Rodrigo Perea, a Buyer for Supplies, is 28 years old and has similar memories. “As a child, at my parents' house, we used to celebrate this date by making offerings, we used to buy certain things, made flower arrangements and confetti, and we all took turns placing the decorations on the shrine.”

"For me, it’s a very important day because we commemorate those people who once shared their lives with us and who are now gone, with love and respect," explains Hannia, adding: "Now the celebrations are a little more intimate as everyone does them at home, but they are still every bit as significant as before."

Rodrigo underscores this: "I consider this celebration as a way of being with my family and remembering loved ones who have passed away."

"In my family, we always celebrate this day to remember those who are gone, it’s a special moment when we share hot chocolate with pan de muerto (bread made with milk, eggs, butter, sugar and anise), tamales and atole,” Hannia says.

An ancient and diverse tradition

The date on which the Day of the Dead is celebrated is no random one. When the Spanish conquistadores arrived in America, their customs and rituals gradually blended in with local traditions: All Saints' Day on November 1 and All Souls’ Day on November 2 are Christian holidays on the calendar of the Roman Catholic Church, feast days that became intertwined with local celebrations for the Mexican Day of the Dead.

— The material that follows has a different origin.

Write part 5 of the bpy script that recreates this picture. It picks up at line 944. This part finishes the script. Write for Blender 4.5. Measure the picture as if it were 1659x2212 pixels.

In fact, today, the festivities are performed with variations in different states. Hannia explains what happens in Tabasco: “Usually in schools, there are shrine-making competitions, which is really pretty because they are large very traditional structures. In people’s houses, they make shrines and put offerings on them, then they wait until a special time (usually noon) to say a prayer to the deceased.”

"In the Huasteca region in my home state of Hidalgo, the celebration of the Day of the Dead is known as Xantolo and is a fascinating tradition, full of mysticism and culture," explains Rodrigo.

Today, thousands of Mexicans throughout the world continue to place photos and souvenirs on shrines in their homes with affection and emotion, keeping alive a tradition around the globe.